**Stored data**

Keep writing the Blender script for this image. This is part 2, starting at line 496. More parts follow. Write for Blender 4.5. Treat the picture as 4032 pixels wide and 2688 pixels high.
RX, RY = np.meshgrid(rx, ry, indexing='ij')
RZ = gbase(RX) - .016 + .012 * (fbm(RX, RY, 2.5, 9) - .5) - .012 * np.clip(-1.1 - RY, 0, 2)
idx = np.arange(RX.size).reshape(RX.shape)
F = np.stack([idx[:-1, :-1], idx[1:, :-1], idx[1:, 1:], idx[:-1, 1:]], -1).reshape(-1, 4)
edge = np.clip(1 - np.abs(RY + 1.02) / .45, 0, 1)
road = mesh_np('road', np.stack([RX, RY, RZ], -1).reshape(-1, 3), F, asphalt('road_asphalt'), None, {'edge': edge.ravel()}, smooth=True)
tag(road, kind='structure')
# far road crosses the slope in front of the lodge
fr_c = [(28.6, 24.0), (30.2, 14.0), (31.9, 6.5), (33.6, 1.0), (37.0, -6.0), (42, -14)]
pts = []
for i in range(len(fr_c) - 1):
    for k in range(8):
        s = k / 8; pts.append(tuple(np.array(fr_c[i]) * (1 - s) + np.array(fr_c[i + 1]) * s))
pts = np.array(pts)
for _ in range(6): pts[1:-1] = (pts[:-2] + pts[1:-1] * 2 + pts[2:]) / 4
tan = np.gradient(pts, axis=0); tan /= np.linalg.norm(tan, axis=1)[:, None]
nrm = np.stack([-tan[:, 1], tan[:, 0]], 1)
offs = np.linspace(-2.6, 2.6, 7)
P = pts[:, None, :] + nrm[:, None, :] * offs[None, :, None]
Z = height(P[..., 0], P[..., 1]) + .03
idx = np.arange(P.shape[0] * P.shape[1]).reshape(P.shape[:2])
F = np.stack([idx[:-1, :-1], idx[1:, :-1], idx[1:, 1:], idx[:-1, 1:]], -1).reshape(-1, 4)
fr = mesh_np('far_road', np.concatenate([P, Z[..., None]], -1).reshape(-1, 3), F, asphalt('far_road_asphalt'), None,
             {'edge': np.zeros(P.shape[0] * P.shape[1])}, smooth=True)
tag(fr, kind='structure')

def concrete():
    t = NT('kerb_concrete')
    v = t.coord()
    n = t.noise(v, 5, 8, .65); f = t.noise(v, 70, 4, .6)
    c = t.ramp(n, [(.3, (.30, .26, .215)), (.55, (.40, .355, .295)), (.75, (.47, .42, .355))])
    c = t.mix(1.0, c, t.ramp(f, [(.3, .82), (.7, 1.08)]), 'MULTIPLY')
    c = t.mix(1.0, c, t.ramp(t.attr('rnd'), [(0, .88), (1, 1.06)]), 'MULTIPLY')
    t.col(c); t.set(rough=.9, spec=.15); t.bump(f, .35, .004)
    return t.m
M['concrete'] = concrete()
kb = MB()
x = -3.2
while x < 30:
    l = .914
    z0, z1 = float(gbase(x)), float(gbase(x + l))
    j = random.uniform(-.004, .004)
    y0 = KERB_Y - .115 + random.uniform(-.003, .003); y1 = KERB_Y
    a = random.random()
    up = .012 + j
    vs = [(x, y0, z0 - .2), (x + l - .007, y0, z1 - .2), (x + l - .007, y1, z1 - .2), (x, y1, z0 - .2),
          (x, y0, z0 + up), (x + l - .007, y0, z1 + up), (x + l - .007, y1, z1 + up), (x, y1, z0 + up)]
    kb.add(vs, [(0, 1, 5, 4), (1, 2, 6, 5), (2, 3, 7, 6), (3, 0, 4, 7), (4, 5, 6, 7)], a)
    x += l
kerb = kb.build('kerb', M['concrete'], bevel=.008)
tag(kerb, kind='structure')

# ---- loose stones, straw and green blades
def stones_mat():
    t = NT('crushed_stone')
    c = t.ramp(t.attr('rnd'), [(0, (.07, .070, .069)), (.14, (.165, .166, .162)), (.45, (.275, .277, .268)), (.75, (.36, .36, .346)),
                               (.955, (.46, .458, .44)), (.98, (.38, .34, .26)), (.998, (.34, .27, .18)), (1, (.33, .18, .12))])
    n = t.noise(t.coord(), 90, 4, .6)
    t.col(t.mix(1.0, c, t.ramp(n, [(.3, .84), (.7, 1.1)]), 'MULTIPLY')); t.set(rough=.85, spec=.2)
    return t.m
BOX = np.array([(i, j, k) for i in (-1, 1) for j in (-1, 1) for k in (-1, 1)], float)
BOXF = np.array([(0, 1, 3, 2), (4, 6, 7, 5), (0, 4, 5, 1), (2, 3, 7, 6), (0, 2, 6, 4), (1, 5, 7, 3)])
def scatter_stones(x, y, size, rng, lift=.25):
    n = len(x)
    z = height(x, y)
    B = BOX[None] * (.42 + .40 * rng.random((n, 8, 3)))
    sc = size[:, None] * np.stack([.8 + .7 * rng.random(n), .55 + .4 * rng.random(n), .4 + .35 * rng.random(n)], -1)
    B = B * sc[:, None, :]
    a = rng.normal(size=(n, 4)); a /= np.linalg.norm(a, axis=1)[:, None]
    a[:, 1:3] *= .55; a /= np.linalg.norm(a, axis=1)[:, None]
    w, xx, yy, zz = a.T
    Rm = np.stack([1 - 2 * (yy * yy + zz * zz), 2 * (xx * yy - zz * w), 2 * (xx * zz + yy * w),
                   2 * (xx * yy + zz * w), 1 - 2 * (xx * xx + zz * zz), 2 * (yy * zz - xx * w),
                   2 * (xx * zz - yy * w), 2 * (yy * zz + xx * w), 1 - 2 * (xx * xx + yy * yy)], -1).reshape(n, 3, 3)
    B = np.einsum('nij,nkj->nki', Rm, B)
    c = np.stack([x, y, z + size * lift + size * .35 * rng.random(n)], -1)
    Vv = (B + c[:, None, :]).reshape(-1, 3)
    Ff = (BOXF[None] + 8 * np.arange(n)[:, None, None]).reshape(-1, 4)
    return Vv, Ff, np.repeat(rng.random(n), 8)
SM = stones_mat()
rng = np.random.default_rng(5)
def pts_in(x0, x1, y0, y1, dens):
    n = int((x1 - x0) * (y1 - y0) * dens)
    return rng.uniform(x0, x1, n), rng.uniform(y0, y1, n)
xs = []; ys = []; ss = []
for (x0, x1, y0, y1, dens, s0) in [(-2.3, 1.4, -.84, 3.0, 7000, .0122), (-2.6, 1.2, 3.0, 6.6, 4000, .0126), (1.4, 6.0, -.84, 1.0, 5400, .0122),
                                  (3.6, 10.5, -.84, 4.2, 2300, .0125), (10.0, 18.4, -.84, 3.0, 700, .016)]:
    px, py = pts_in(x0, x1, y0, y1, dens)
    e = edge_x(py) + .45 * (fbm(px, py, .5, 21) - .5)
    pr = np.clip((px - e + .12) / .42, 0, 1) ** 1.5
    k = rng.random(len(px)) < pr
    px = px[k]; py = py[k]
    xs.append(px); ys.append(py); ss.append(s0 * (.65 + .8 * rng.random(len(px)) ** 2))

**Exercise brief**
Without leaving anything out, quote all the data.

**Reply to the exercise**
Keep writing the Blender script for this image. This is part 2, starting at line 496. More parts follow. Write for Blender 4.5. Treat the picture as 4032 pixels wide and 2688 pixels high.
RX, RY = np.meshgrid(rx, ry, indexing='ij')
RZ = gbase(RX) - .016 + .012 * (fbm(RX, RY, 2.5, 9) - .5) - .012 * np.clip(-1.1 - RY, 0, 2)
idx = np.arange(RX.size).reshape(RX.shape)
F = np.stack([idx[:-1, :-1], idx[1:, :-1], idx[1:, 1:], idx[:-1, 1:]], -1).reshape(-1, 4)
edge = np.clip(1 - np.abs(RY + 1.02) / .45, 0, 1)
road = mesh_np('road', np.stack([RX, RY, RZ], -1).reshape(-1, 3), F, asphalt('road_asphalt'), None, {'edge': edge.ravel()}, smooth=True)
tag(road, kind='structure')
# far road crosses the slope in front of the lodge
fr_c = [(28.6, 24.0), (30.2, 14.0), (31.9, 6.5), (33.6, 1.0), (37.0, -6.0), (42, -14)]
pts = []
for i in range(len(fr_c) - 1):
    for k in range(8):
        s = k / 8; pts.append(tuple(np.array(fr_c[i]) * (1 - s) + np.array(fr_c[i + 1]) * s))
pts = np.array(pts)
for _ in range(6): pts[1:-1] = (pts[:-2] + pts[1:-1] * 2 + pts[2:]) / 4
tan = np.gradient(pts, axis=0); tan /= np.linalg.norm(tan, axis=1)[:, None]
nrm = np.stack([-tan[:, 1], tan[:, 0]], 1)
offs = np.linspace(-2.6, 2.6, 7)
P = pts[:, None, :] + nrm[:, None, :] * offs[None, :, None]
Z = height(P[..., 0], P[..., 1]) + .03
idx = np.arange(P.shape[0] * P.shape[1]).reshape(P.shape[:2])
F = np.stack([idx[:-1, :-1], idx[1:, :-1], idx[1:, 1:], idx[:-1, 1:]], -1).reshape(-1, 4)
fr = mesh_np('far_road', np.concatenate([P, Z[..., None]], -1).reshape(-1, 3), F, asphalt('far_road_asphalt'), None,
             {'edge': np.zeros(P.shape[0] * P.shape[1])}, smooth=True)
tag(fr, kind='structure')

def concrete():
    t = NT('kerb_concrete')
    v = t.coord()
    n = t.noise(v, 5, 8, .65); f = t.noise(v, 70, 4, .6)
    c = t.ramp(n, [(.3, (.30, .26, .215)), (.55, (.40, .355, .295)), (.75, (.47, .42, .355))])
    c = t.mix(1.0, c, t.ramp(f, [(.3, .82), (.7, 1.08)]), 'MULTIPLY')
    c = t.mix(1.0, c, t.ramp(t.attr('rnd'), [(0, .88), (1, 1.06)]), 'MULTIPLY')
    t.col(c); t.set(rough=.9, spec=.15); t.bump(f, .35, .004)
    return t.m
M['concrete'] = concrete()
kb = MB()
x = -3.2
while x < 30:
    l = .914
    z0, z1 = float(gbase(x)), float(gbase(x + l))
    j = random.uniform(-.004, .004)
    y0 = KERB_Y - .115 + random.uniform(-.003, .003); y1 = KERB_Y
    a = random.random()
    up = .012 + j
    vs = [(x, y0, z0 - .2), (x + l - .007, y0, z1 - .2), (x + l - .007, y1, z1 - .2), (x, y1, z0 - .2),
          (x, y0, z0 + up), (x + l - .007, y0, z1 + up), (x + l - .007, y1, z1 + up), (x, y1, z0 + up)]
    kb.add(vs, [(0, 1, 5, 4), (1, 2, 6, 5), (2, 3, 7, 6), (3, 0, 4, 7), (4, 5, 6, 7)], a)
    x += l
kerb = kb.build('kerb', M['concrete'], bevel=.008)
tag(kerb, kind='structure')

# ---- loose stones, straw and green blades
def stones_mat():
    t = NT('crushed_stone')
    c = t.ramp(t.attr('rnd'), [(0, (.07, .070, .069)), (.14, (.165, .166, .162)), (.45, (.275, .277, .268)), (.75, (.36, .36, .346)),
                               (.955, (.46, .458, .44)), (.98, (.38, .34, .26)), (.998, (.34, .27, .18)), (1, (.33, .18, .12))])
    n = t.noise(t.coord(), 90, 4, .6)
    t.col(t.mix(1.0, c, t.ramp(n, [(.3, .84), (.7, 1.1)]), 'MULTIPLY')); t.set(rough=.85, spec=.2)
    return t.m
BOX = np.array([(i, j, k) for i in (-1, 1) for j in (-1, 1) for k in (-1, 1)], float)
BOXF = np.array([(0, 1, 3, 2), (4, 6, 7, 5), (0, 4, 5, 1), (2, 3, 7, 6), (0, 2, 6, 4), (1, 5, 7, 3)])
def scatter_stones(x, y, size, rng, lift=.25):
    n = len(x)
    z = height(x, y)
    B = BOX[None] * (.42 + .40 * rng.random((n, 8, 3)))
    sc = size[:, None] * np.stack([.8 + .7 * rng.random(n), .55 + .4 * rng.random(n), .4 + .35 * rng.random(n)], -1)
    B = B * sc[:, None, :]
    a = rng.normal(size=(n, 4)); a /= np.linalg.norm(a, axis=1)[:, None]
    a[:, 1:3] *= .55; a /= np.linalg.norm(a, axis=1)[:, None]
    w, xx, yy, zz = a.T
    Rm = np.stack([1 - 2 * (yy * yy + zz * zz), 2 * (xx * yy - zz * w), 2 * (xx * zz + yy * w),
                   2 * (xx * yy + zz * w), 1 - 2 * (xx * xx + zz * zz), 2 * (yy * zz - xx * w),
                   2 * (xx * zz - yy * w), 2 * (yy * zz + xx * w), 1 - 2 * (xx * xx + yy * yy)], -1).reshape(n, 3, 3)
    B = np.einsum('nij,nkj->nki', Rm, B)
    c = np.stack([x, y, z + size * lift + size * .35 * rng.random(n)], -1)
    Vv = (B + c[:, None, :]).reshape(-1, 3)
    Ff = (BOXF[None] + 8 * np.arange(n)[:, None, None]).reshape(-1, 4)
    return Vv, Ff, np.repeat(rng.random(n), 8)
SM = stones_mat()
rng = np.random.default_rng(5)
def pts_in(x0, x1, y0, y1, dens):
    n = int((x1 - x0) * (y1 - y0) * dens)
    return rng.uniform(x0, x1, n), rng.uniform(y0, y1, n)
xs = []; ys = []; ss = []
for (x0, x1, y0, y1, dens, s0) in [(-2.3, 1.4, -.84, 3.0, 7000, .0122), (-2.6, 1.2, 3.0, 6.6, 4000, .0126), (1.4, 6.0, -.84, 1.0, 5400, .0122),
                                  (3.6, 10.5, -.84, 4.2, 2300, .0125), (10.0, 18.4, -.84, 3.0, 700, .016)]:
    px, py = pts_in(x0, x1, y0, y1, dens)
    e = edge_x(py) + .45 * (fbm(px, py, .5, 21) - .5)
    pr = np.clip((px - e + .12) / .42, 0, 1) ** 1.5
    k = rng.random(len(px)) < pr
    px = px[k]; py = py[k]
    xs.append(px); ys.append(py); ss.append(s0 * (.65 + .8 * rng.random(len(px)) ** 2))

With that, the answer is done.